Problem to work on:
Scan the lines and state how many carry "that". Leave out everything but the number.

————

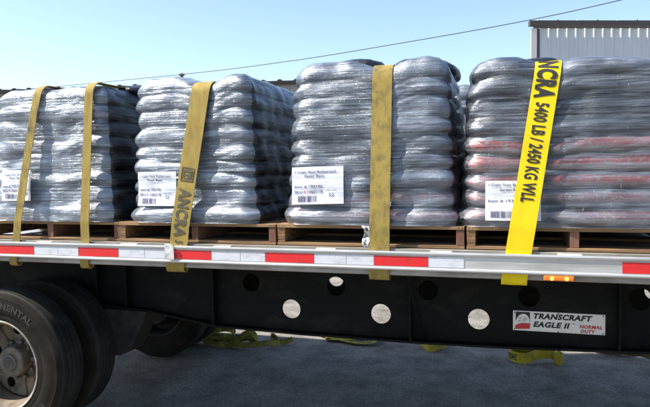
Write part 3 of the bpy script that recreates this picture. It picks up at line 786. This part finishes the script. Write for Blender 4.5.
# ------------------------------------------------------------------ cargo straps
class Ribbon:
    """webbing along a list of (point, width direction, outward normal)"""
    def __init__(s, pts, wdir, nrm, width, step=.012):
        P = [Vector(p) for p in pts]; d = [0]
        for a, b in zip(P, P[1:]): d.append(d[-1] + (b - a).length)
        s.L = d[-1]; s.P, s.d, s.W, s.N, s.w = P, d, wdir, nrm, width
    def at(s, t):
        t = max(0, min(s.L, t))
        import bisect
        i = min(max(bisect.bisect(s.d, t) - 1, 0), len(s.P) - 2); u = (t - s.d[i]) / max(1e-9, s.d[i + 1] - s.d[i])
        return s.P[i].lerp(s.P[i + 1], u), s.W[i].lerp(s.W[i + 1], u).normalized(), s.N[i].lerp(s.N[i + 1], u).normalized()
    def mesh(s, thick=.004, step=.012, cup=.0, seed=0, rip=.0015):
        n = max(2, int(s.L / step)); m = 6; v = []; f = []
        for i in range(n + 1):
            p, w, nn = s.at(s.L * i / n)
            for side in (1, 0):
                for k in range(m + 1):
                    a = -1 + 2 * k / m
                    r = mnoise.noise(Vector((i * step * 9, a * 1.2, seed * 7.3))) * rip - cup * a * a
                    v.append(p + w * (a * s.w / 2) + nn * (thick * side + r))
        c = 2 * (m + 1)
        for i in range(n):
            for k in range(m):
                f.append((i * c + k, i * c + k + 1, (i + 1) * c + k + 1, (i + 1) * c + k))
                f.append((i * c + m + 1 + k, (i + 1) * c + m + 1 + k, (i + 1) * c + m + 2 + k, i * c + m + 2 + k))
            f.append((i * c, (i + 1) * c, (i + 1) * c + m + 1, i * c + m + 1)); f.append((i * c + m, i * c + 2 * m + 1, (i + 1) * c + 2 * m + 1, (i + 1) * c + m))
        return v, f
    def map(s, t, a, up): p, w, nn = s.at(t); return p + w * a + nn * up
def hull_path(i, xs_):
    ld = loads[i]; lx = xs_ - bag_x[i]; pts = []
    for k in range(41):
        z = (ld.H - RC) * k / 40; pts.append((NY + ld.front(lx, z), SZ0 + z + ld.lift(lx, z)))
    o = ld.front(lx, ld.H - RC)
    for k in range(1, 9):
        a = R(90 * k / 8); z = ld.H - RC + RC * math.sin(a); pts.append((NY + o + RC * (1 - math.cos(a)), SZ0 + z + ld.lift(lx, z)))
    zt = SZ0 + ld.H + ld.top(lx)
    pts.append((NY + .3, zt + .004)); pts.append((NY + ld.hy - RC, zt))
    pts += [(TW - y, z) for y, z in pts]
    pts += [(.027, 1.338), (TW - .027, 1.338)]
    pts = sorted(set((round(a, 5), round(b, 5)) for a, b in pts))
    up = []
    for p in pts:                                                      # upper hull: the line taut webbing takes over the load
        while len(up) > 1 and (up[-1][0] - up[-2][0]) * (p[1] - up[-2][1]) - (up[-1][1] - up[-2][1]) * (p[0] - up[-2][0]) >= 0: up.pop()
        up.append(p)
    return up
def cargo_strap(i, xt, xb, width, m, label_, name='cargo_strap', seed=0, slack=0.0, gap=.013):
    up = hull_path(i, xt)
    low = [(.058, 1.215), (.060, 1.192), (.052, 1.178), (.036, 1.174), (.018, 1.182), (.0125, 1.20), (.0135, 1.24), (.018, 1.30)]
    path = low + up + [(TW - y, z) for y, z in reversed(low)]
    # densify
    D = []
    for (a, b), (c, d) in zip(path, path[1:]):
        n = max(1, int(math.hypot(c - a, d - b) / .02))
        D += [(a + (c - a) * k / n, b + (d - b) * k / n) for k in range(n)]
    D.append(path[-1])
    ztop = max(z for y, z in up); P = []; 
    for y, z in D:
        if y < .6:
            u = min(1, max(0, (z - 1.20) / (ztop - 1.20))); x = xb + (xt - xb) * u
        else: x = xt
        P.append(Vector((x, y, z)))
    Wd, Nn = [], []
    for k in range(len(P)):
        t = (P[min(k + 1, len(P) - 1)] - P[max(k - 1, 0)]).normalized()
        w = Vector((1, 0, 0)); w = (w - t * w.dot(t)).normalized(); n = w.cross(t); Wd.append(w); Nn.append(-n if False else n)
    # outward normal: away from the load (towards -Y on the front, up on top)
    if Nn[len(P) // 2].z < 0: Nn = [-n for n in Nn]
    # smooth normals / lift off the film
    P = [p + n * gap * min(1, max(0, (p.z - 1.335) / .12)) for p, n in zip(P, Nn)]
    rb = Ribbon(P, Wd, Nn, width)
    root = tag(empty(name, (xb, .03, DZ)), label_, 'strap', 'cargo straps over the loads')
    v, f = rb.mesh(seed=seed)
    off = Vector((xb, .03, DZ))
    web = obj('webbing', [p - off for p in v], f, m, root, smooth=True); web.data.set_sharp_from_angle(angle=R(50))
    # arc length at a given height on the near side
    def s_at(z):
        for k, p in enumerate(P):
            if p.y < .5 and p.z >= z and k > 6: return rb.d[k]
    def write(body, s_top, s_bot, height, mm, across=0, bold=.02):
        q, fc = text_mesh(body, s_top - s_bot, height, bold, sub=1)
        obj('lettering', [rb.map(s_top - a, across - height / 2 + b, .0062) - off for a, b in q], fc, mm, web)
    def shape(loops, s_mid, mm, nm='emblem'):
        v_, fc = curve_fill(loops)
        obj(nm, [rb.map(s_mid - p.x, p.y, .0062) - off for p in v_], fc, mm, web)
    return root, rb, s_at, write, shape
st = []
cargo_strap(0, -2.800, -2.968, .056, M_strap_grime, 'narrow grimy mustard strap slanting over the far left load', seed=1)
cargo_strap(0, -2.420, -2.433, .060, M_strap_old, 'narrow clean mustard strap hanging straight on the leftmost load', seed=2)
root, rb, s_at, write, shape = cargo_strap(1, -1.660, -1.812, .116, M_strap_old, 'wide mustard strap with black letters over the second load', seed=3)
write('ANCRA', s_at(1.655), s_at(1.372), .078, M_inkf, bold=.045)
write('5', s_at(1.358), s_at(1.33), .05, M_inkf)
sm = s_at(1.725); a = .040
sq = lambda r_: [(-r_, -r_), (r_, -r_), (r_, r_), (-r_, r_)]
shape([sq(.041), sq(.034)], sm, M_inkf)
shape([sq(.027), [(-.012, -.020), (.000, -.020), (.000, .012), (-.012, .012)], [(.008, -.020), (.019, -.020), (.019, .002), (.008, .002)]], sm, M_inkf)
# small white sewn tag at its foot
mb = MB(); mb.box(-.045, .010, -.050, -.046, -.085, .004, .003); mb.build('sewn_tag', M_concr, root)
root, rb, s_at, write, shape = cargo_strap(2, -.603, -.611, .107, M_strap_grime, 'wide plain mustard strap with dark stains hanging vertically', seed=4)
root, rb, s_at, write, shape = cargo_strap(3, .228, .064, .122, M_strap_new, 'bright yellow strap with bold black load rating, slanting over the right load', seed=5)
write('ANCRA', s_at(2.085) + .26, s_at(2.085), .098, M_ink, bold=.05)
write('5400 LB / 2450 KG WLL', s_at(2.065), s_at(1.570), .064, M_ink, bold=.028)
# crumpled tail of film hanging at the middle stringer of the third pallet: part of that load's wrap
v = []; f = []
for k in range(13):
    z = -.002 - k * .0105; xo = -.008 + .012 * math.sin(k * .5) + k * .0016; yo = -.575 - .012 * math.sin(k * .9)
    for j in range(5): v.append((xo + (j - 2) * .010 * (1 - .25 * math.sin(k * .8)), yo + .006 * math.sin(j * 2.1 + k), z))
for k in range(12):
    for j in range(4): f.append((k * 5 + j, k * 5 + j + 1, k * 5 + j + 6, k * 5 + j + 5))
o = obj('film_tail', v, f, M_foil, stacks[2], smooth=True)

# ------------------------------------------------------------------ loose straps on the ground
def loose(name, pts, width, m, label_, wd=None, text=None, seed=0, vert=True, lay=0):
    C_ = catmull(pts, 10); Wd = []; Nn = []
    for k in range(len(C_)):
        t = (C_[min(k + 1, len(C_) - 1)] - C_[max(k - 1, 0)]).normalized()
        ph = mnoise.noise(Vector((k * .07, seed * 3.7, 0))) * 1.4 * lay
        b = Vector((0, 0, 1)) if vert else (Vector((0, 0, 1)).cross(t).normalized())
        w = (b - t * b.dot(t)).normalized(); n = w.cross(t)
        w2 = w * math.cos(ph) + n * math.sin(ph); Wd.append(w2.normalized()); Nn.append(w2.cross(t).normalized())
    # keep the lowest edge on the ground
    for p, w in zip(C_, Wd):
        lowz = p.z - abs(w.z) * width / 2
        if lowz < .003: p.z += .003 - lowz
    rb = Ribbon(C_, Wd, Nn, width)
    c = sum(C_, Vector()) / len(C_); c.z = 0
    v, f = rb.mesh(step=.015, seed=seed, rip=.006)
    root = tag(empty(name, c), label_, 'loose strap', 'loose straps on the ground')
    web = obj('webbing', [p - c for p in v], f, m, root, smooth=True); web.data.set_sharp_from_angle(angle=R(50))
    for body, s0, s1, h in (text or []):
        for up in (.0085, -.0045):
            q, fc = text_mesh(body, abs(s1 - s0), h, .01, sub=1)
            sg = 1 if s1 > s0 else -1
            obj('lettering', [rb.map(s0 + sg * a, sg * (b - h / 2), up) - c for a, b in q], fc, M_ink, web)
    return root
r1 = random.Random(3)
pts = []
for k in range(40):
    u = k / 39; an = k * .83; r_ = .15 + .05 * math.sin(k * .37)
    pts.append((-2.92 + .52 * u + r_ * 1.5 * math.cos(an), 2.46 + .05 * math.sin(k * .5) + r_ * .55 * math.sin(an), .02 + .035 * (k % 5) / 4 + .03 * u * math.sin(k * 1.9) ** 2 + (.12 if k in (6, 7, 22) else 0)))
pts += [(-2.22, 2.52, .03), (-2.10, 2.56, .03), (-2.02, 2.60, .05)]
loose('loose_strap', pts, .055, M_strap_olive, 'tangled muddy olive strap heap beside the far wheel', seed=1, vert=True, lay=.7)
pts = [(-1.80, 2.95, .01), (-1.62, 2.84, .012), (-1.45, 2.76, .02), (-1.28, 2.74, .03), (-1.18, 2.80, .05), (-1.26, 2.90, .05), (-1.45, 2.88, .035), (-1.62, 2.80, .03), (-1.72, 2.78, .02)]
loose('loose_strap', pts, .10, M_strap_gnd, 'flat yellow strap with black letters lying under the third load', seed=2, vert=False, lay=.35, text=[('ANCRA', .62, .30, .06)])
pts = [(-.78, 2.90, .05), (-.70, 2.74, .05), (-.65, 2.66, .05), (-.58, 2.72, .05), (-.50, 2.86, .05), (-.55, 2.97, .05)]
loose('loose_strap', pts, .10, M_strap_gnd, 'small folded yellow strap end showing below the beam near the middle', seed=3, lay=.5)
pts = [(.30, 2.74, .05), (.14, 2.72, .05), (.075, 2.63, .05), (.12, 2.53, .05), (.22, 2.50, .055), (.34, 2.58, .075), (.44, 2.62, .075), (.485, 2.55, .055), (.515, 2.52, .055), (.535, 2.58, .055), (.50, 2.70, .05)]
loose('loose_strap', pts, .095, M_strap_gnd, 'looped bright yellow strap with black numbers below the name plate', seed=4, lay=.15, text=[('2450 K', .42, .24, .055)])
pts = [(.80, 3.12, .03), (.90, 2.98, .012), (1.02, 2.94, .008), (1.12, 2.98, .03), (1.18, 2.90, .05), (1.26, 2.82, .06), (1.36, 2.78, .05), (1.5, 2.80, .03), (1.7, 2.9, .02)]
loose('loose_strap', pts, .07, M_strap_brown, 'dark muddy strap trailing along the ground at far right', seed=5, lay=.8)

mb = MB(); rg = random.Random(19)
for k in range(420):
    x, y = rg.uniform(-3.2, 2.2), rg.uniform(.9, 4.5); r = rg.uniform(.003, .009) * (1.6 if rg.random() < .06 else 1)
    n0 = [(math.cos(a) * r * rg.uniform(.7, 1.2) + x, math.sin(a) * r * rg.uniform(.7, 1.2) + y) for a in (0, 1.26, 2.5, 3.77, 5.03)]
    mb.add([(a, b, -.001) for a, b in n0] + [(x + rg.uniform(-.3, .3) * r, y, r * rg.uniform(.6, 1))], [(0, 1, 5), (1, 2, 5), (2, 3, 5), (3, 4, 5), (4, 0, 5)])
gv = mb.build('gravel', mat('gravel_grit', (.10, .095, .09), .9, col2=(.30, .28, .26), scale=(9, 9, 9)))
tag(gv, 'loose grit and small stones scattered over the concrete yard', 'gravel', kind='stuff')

————

Task output:
2